• _The data_
________________

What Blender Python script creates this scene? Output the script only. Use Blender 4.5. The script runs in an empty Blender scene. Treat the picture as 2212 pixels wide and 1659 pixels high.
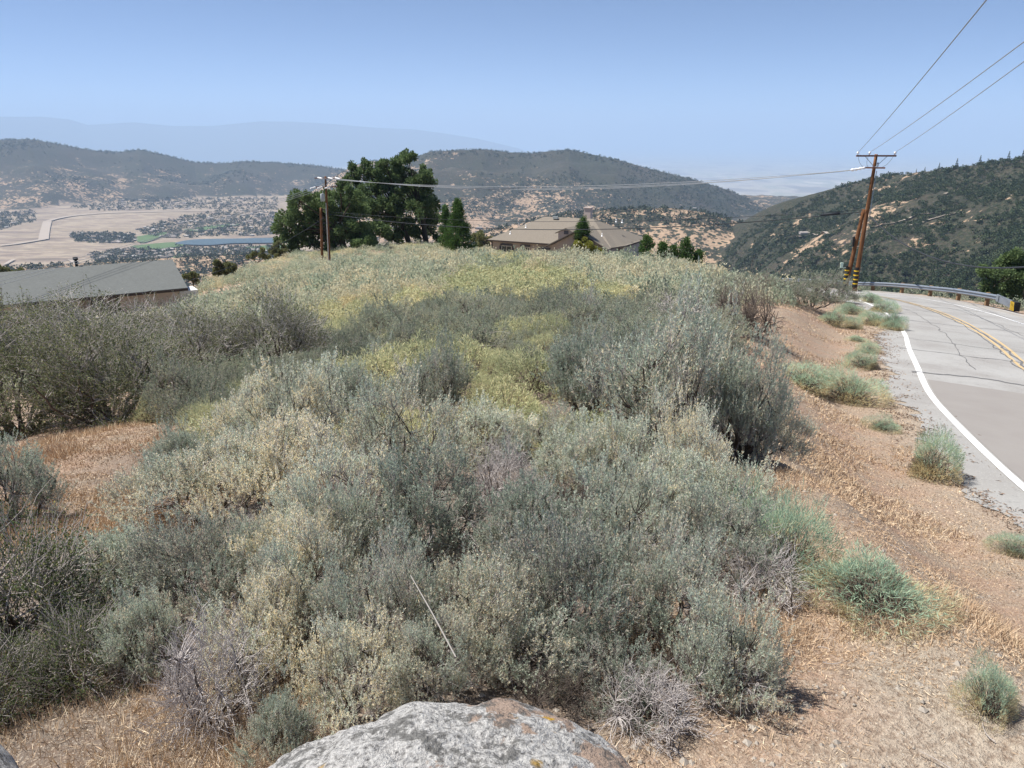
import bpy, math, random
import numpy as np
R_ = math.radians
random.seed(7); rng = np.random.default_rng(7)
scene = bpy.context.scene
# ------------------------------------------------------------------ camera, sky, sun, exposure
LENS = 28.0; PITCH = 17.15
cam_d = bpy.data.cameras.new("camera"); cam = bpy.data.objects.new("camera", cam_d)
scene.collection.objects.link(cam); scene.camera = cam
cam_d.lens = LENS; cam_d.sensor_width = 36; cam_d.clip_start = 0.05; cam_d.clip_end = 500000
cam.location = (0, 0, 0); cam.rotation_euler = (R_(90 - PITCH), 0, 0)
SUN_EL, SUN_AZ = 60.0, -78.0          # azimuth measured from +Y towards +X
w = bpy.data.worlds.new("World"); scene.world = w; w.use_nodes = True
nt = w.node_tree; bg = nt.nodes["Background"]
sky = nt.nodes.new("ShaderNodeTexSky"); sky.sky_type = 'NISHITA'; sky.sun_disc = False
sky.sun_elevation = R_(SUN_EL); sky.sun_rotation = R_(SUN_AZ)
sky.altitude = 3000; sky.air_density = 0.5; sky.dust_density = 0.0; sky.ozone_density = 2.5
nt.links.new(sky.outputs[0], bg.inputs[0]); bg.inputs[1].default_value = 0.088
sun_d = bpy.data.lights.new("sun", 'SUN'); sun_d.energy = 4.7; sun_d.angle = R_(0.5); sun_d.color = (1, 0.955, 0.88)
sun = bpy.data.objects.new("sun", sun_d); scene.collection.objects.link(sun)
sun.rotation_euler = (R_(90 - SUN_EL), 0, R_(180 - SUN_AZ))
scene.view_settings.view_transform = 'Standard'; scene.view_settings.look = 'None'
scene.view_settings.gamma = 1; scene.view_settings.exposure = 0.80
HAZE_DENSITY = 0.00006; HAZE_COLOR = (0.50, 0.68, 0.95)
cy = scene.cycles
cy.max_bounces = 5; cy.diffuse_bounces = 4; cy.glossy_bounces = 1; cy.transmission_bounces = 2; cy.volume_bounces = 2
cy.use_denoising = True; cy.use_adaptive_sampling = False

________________

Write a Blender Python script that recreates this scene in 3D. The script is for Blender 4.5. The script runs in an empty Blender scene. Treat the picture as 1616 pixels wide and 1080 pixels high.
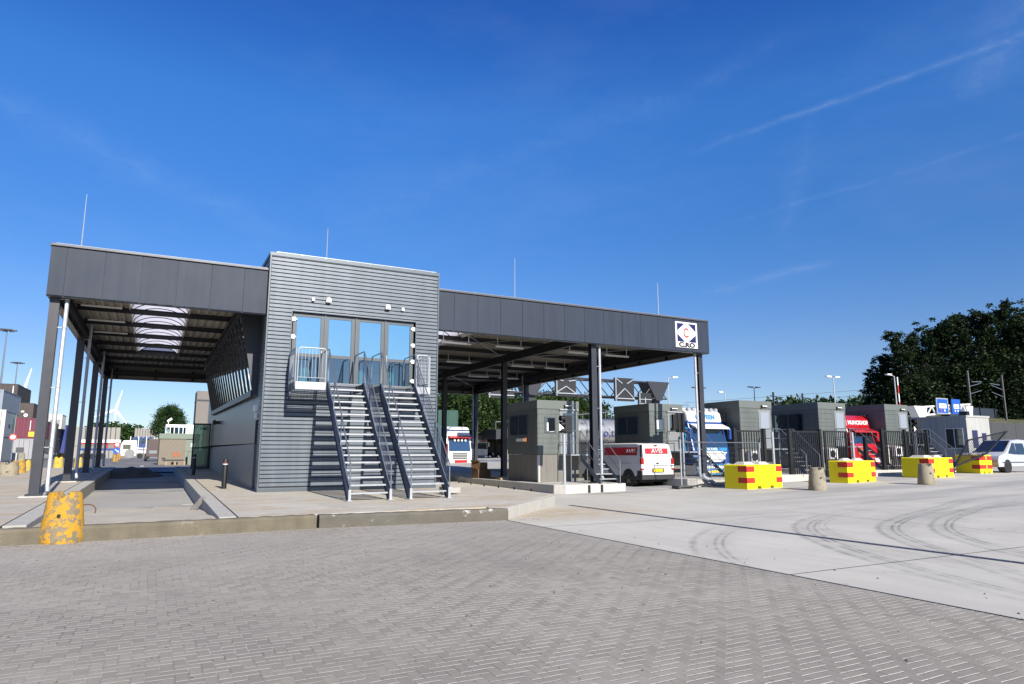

________________

• _Work to be completed_
Go through the preceding material and copy each line that has the word "wide".

• _Output of the task_
What Blender Python script creates this scene? Output the script only. Use Blender 4.5. The script runs in an empty Blender scene. Treat the picture as 2212 pixels wide and 1659 pixels high.
Write a Blender Python script that recreates this scene in 3D. The script is for Blender 4.5. The script runs in an empty Blender scene. Treat the picture as 1616 pixels wide and 1080 pixels high.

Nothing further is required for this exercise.